▸ **What is needed**
Extract the lines between the ones holding "Continue the Blender" and "return vs, fs", inclusive, exactly as written and nothing more.

▸ **Records supplied**
** Begin **

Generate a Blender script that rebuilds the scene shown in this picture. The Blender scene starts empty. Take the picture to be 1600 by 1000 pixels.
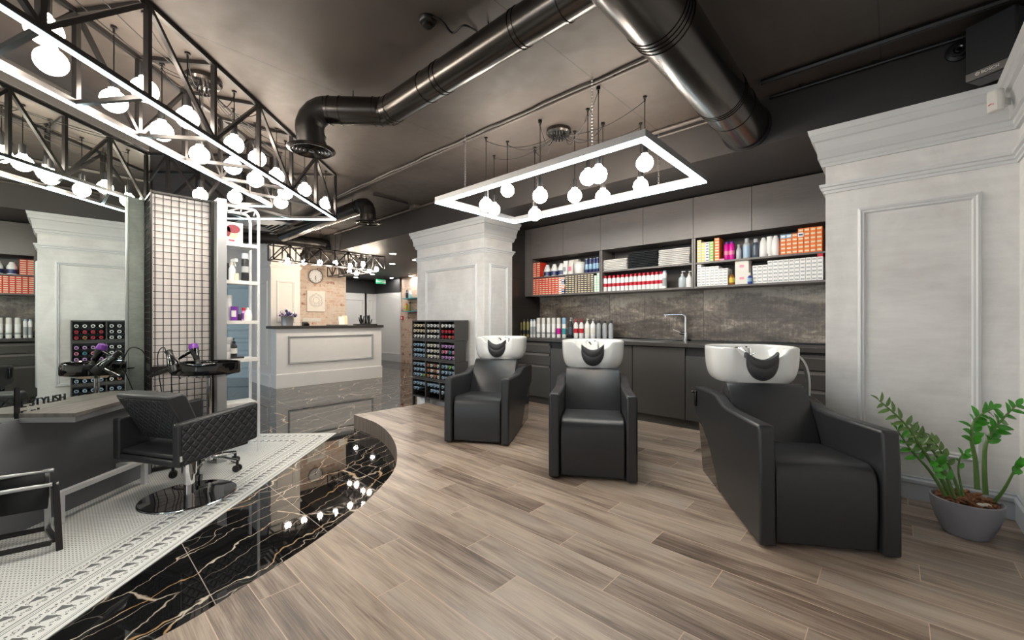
import bpy, bmesh, math, random
from mathutils import Vector, Matrix
PI = math.pi
R = math.radians
random.seed(7)
SC = bpy.context.scene
COL = SC.collection

# ------------------------------------------------------------------ camera, world, exposure
EYE = 1.297
YAW = R(42.6)
FPX = 652.0
cam_d = bpy.data.cameras.new('camera')
cam = bpy.data.objects.new('camera', cam_d)
COL.objects.link(cam)
cam.location = (0, 0, EYE)
cam.rotation_euler = (PI / 2, 0, YAW)
cam_d.sensor_width = 36.0
cam_d.lens = FPX / 1600 * 36.0
cam_d.shift_y = 1.0 / 1600
cam_d.clip_start = 0.02
SC.camera = cam

W = bpy.data.worlds.new('world')
SC.world = W
W.use_nodes = True
bg = W.node_tree.nodes['Background']
bg.inputs[0].default_value = (0.86, 0.93, 1.0, 1)
bg.inputs[1].default_value = 1.3

SC.view_settings.view_transform = 'Standard'
SC.view_settings.look = 'None'
SC.view_settings.gamma = 1.0
SC.view_settings.use_curve_mapping = False
SC.view_settings.exposure = 1.15
GLOBE_E = 26.0       # pendant globes
LED_E = 9.0          # cool LED strips
DOWN_E = 170.0        # recessed downlights

# ------------------------------------------------------------------ geometry of the place
# world: X runs along the cabinet wall (right = +X), Y towards it, floor z = 0, washing platform z = PZ
PZ = 0.165
CEIL = 3.0
LOWC = 2.64
S = math.sqrt(0.5)
FW = (-math.sin(YAW), math.cos(YAW))
RT = (math.cos(YAW), math.sin(YAW))
def isl(L, m, z=0.0):            # styling-island frame (turned 45 degrees) -> world
    return Vector((S * L - S * m, S * L + S * m, z))
def ray(px, py):
    u = (px - 800) / FPX
    return FW[0] + u * RT[0], FW[1] + u * RT[1], (501 - py) / FPX
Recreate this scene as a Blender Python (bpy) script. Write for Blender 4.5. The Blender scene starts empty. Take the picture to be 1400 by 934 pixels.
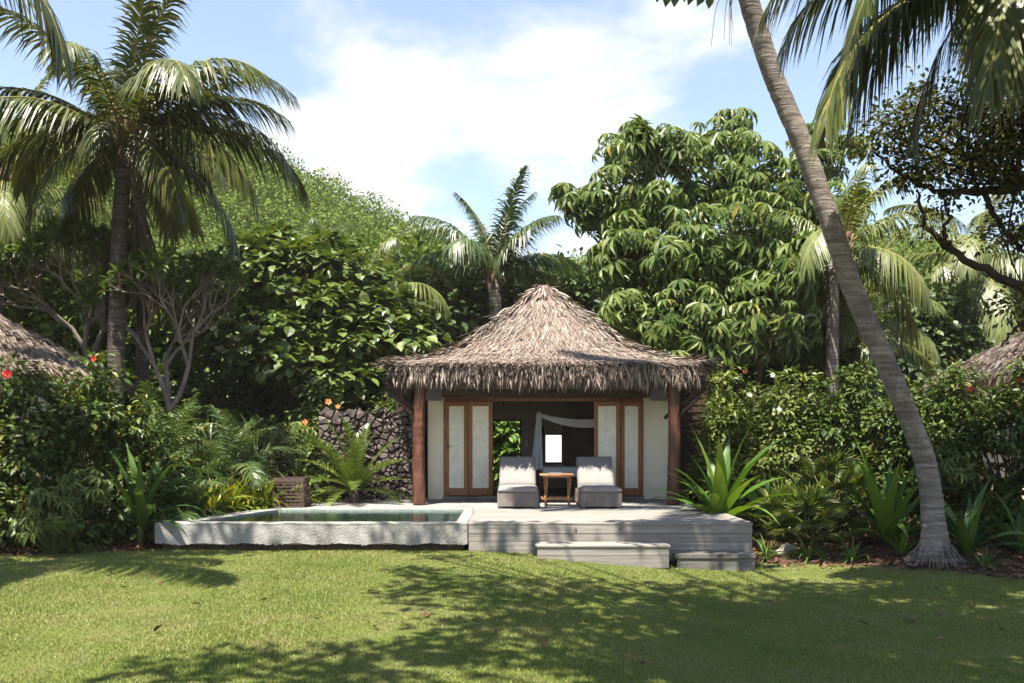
import bpy, bmesh, math, random
import numpy as np
from mathutils import Vector
PI = math.pi
SC = bpy.context.scene
COL = SC.collection
F = 1300.0; CAMZ = 1.97; HOR = 601.0

def P(px, py, Y):
    """point at depth Y that the photograph (1400 px wide) shows at px, py"""
    return np.array([(px - 700) * Y / F, Y, CAMZ - (py - HOR) * Y / F])
def sm(a, b, x):
    t = np.clip((np.asarray(x, float) - a) / (b - a), 0, 1)
    return t * t * (3 - 2 * t)
def nrm(v):
    v = np.asarray(v, float)
    return v / np.maximum(np.linalg.norm(v, axis=-1, keepdims=True), 1e-9)

# ------------------------------------------------------------------ mesh buffer
class MB:
    def __init__(s):
        s.V = []; s.F = {3: [], 4: []}; s.M = {3: [], 4: []}; s.n = 0
    def add(s, V, Fs, mat=0):
        V = np.asarray(V, float).reshape(-1, 3)
        if not isinstance(Fs, (list, tuple)) or (len(Fs) and np.ndim(Fs[0]) == 1):
            Fs = [Fs]
        for f in Fs:
            f = np.asarray(f, int)
            if f.size == 0: continue
            k = f.shape[1]
            s.F[k].append(f + s.n); s.M[k].append(np.full(len(f), mat, int))
        s.V.append(V); s.n += len(V)
        return s
    def build(s, name, mats, parent=None, smooth=False, local=False, link=True):
        V = np.concatenate(s.V)
        if parent is not None and not local:
            q = parent
            while q is not None: V = V - np.array(q.location); q = q.parent
        me = bpy.data.meshes.new(name)
        me.vertices.add(len(V)); me.vertices.foreach_set('co', V.astype(np.float32).ravel())
        loops = []; starts = []; tots = []; mi = []; pos = 0
        for k in (3, 4):
            if s.F[k]:
                f = np.concatenate(s.F[k]); loops.append(f.ravel())
                starts.append(pos + np.arange(len(f)) * k); tots.append(np.full(len(f), k)); mi.append(np.concatenate(s.M[k]))
                pos += f.size
        loops = np.concatenate(loops); starts = np.concatenate(starts); mi = np.concatenate(mi)
        me.loops.add(len(loops)); me.loops.foreach_set('vertex_index', loops.astype(np.int32))
        me.polygons.add(len(starts)); me.polygons.foreach_set('loop_start', starts.astype(np.int32))
        me.polygons.foreach_set('material_index', mi.astype(np.int32))
        if smooth: me.polygons.foreach_set('use_smooth', np.ones(len(starts), bool))
        else: me.polygons.foreach_set('use_smooth', np.zeros(len(starts), bool))
        for m in (mats if isinstance(mats, (list, tuple)) else [mats]): me.materials.append(m)
        me.update(calc_edges=True); me.validate()
        o = bpy.data.objects.new(name, me)
        if link: COL.objects.link(o)
        if parent is not None: o.parent = parent
        return o

def tag(o, label=None, cat=None, group=None, kind=None):
    if label: o['label'] = label
    if cat: o['category'] = cat
    if group: o['group'] = group
    if kind: o['kind'] = kind
    return o
def thing(name, label, cat, loc=(0, 0, 0), group=None):
    o = bpy.data.objects.new(name, None); COL.objects.link(o)
    o.location = [float(c) for c in loc]; o.empty_display_size = .2
    return tag(o, label, cat, group)

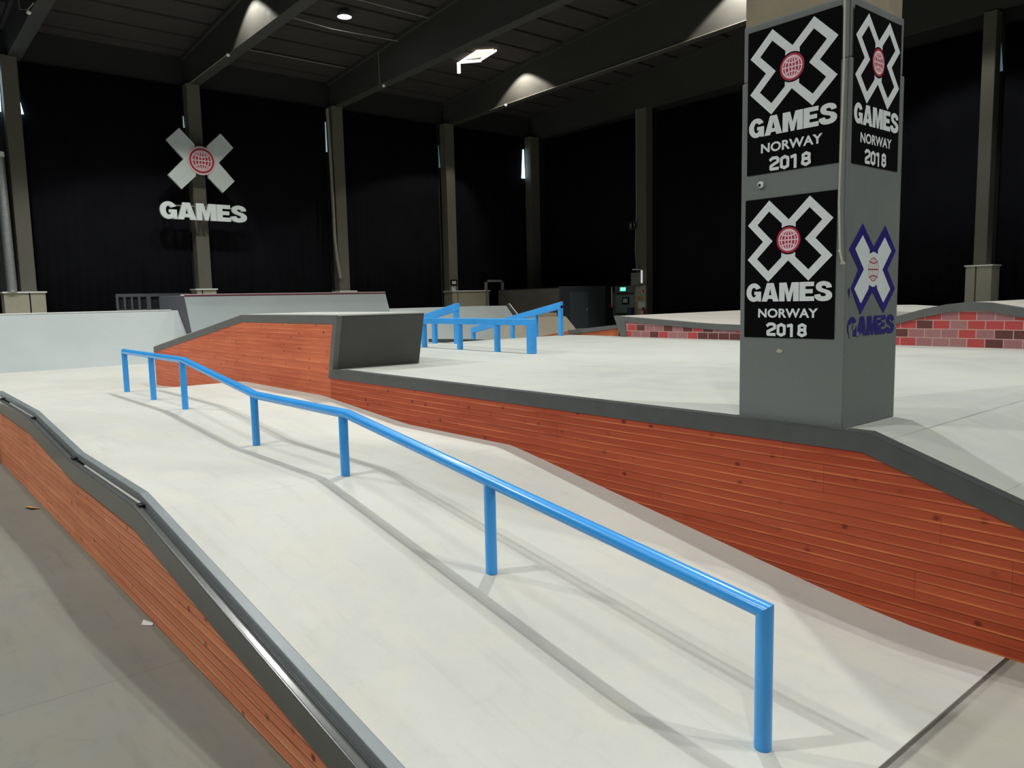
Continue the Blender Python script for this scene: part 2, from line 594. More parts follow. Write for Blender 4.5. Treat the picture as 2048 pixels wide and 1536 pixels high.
def text_mesh(txt, offset=0.0, space=1.0):
    cu = bpy.data.curves.new('txt', 'FONT')
    cu.body = txt
    cu.size = 1.0
    cu.offset = offset
    cu.space_character = space
    cu.resolution_u = 6
    o = bpy.data.objects.new('txt', cu)
    COL.objects.link(o)
    dg = bpy.context.evaluated_depsgraph_get()
    dg.update()
    me = bpy.data.meshes.new_from_object(o.evaluated_get(dg))
    vs = [v.co.copy() for v in me.vertices]
    fs = [tuple(p.vertices) for p in me.polygons]
    bpy.data.objects.remove(o)
    bpy.data.meshes.remove(me)
    return vs, fs


def heavy_games():
    """GAMES in very heavy grotesque capitals, drawn as polygons (units: cap height 100)"""
    out = []
    E = lambda cx, cz, rx, rz, a0, a1, n: [(cx + rx * math.cos(math.radians(a0 + (a1 - a0) * i / n)), cz + rz * math.sin(math.radians(a0 + (a1 - a0) * i / n))) for i in range(n + 1)]
    g = E(42, 50, 42, 51, 28, 305, 26) + [(62, 6), (64, 0), (82, 0), (82, 55), (44, 55), (44, 37), (56, 37)] + E(42, 50, 14, 25, -28, -325, 22)[:1] + E(42, 50, 14, 26, 318, 36, 22)
    out.append((g, 0))
    out.append(([(0, 0), (28, 100), (46, 100), (46, 68), (39, 34), (46, 34), (46, 14), (34, 14), (30, 0)], 85))
    out.append(([(92, 0), (62, 0), (58, 14), (46, 14), (46, 34), (53, 34), (46, 68), (46, 100), (64, 100)], 85))
    out.append(([(0, 0), (0, 100), (38, 100), (51, 46), (64, 100), (102, 100), (102, 0), (73, 0), (73, 60), (60, 0), (42, 0), (29, 60), (29, 0)], 179))
    out.append(([(0, 0), (0, 100), (72, 100), (72, 77), (30, 77), (30, 62), (66, 62), (66, 40), (30, 40), (30, 24), (74, 24), (74, 0)], 284))
    sp_ = [(81, 69), (78, 83), (71, 92), (60, 98), (42, 102), (24, 99), (11, 92), (4, 81), (4, 67), (10, 56), (20, 49), (34, 44), (46, 40), (53, 35), (53, 28), (46, 24), (38, 23.5), (30, 26), (25, 36),
           (-3, 32), (0, 17), (9, 6), (22, 0), (42, -2), (62, 1), (76, 9), (83, 21), (83, 36), (76, 47), (66, 54), (52, 59), (40, 63), (32, 68), (32, 74), (38, 78), (46, 78), (53, 74), (56, 66)]
    shapes = [([(x + o, y) for x, y in p], [tuple(range(len(p)))]) for p, o in out]
    shapes.append(([(x + 361, y) for x, y in sp_], [tuple(range(len(sp_)))]))
    return shapes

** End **

▸ **Full response**
Continue the Blender Python script for this scene: part 2, from line 594. More parts follow. Write for Blender 4.5. Treat the picture as 2048 pixels wide and 1536 pixels high.
def text_mesh(txt, offset=0.0, space=1.0):
    cu = bpy.data.curves.new('txt', 'FONT')
    cu.body = txt
    cu.size = 1.0
    cu.offset = offset
    cu.space_character = space
    cu.resolution_u = 6
    o = bpy.data.objects.new('txt', cu)
    COL.objects.link(o)
    dg = bpy.context.evaluated_depsgraph_get()
    dg.update()
    me = bpy.data.meshes.new_from_object(o.evaluated_get(dg))
    vs = [v.co.copy() for v in me.vertices]
    fs = [tuple(p.vertices) for p in me.polygons]
    bpy.data.objects.remove(o)
    bpy.data.meshes.remove(me)
    return vs, fs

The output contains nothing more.